Which Retirement Plan is Right For Your Business?
We frequently have discussions with small business clients to help them evaluate the most appropriate retirement plan for their business. Considerations in selecting the best plan include the company cost, analysis of employee contributions relative to owner contributions, tax deferral benefits and administrative costs.
A Simplified Employee Pension (SEP) is the most common for self-employed individuals earning consulting income and who do not employ others. A SEP allows for contributions that approximate 20% of self-employment income up to a maximum contribution of $69,000 in 2024. This plan is easy to establish with your investment advisor and does not require any tax filings or outside services to administer the plan.
A Defined Benefit Pension Plan is used most often for a business with no employees and an older owner (age 45+) with consistent high earnings. The contributions to this type of plan are determined by an actuary, which for 2024 can be as much as $275,000. The contribution is dependent on your age, earnings and prior funding to this plan. There are administrative costs and tax filings for this type of plan, but given the significant tax deferral opportunity it should be considered in the right situation.
Many start up small businesses adopt a SIMPLE IRA. This plan is allowed for businesses with fewer than 100 employees that want to encourage employee contributions. For 2024, employees are allowed to contribute up to $16,000 and an additional $3,500 for those employees over age 50. The cost to the employer is a matching contribution for those employees participating equal to 3% of the employee’s compensation or a 2% contribution for all eligible employees’ compensation, regardless of whether they are making individual contributions to the plan. This plan is easily established with your investment advisor and does not require any tax filings or outside services to administer the plan.
The most common retirement plan we encounter is a 401(k) profit-sharing plan. Even if you do not own your own business, you are likely an employee that wants your employer to offer this benefit.
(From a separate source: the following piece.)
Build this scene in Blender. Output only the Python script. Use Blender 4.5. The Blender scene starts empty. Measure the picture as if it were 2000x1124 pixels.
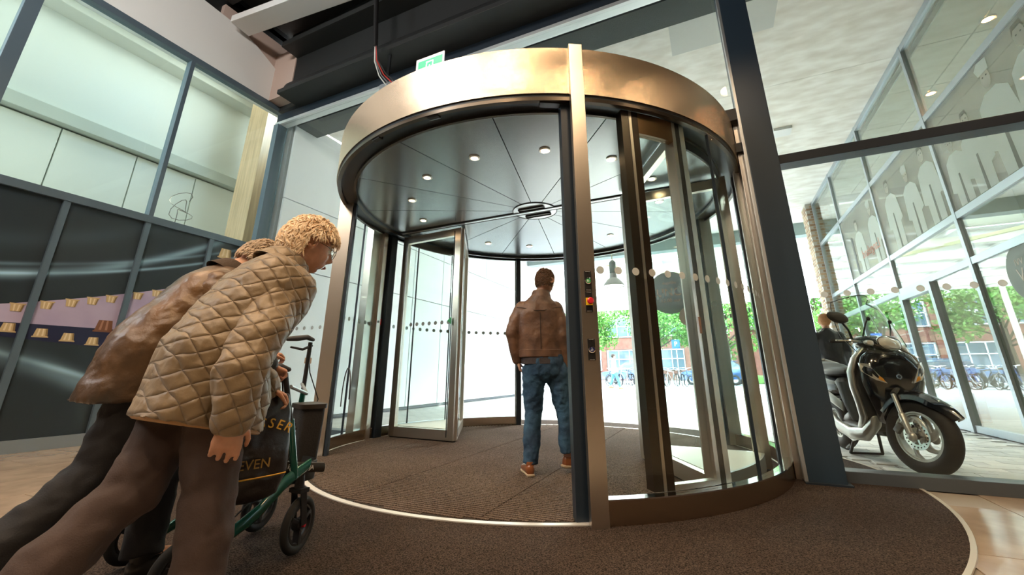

The 2024 contribution limit is $24,000 plus an additional catch-up contribution of $7,500 for employees who are 50 and older. Many plans allow for employee contributions to be traditional (pre-tax dollars) or ROTH (post-tax dollars). Individuals should consult their investment advisor as to the best option based on their age and income.
Typically, a 401(k) plan needs some employer contribution to pass the required compliance testing and allow for the higher earning owners to fully fund their 401(k) deferrals. This is frequently done via a fully vested safe harbor contribution of 3% of all eligible employees’ earnings regardless of whether the employee chooses to defer contributions. This option is considered when the employer desires to fund additional profit-sharing contributions.
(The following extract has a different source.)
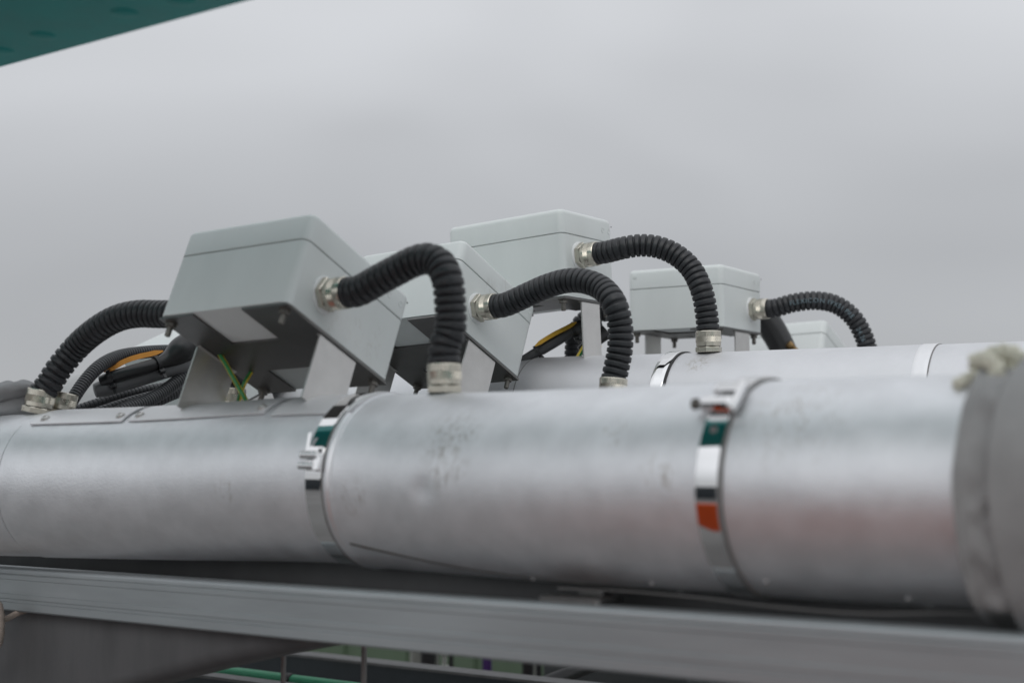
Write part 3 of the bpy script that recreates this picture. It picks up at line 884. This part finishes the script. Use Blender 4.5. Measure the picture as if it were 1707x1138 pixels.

Sometimes the employer will opt for a safe harbor match which requires the employer match 100% of the first 3% of employee 401(k) deferrals and at least 50% of the next 2% of deferrals up to a minimum of a 4% matching contribution. This option can be less costly if the employer does not want to fund any additional profit-sharing and if most employees are not making their own 401(k) deferrals.
Many business owners establish a 401(k) plan in conjunction with a profit-sharing plan so that the total contributions including 401(k) deferrals can be up to $69,000 or $75,500 for individuals over age 50 in 2024. This can be done as a fixed percentage profit-sharing contribution for all employees. Another option is an age weighted, new comparability or cross tested plan which typically allow for a larger percentage contribution for older and key employees and a smaller contribution for all the other employees. The 401(k) and profit-sharing plans require the cost of a retirement plan administrator and an annual tax filing (Form 5500).
What retirement plan is right for your business? Is it time to reconsider the retirement plan benefit you provide for your organization? Working together with your retirement plan administrator, we can help you evaluate the options.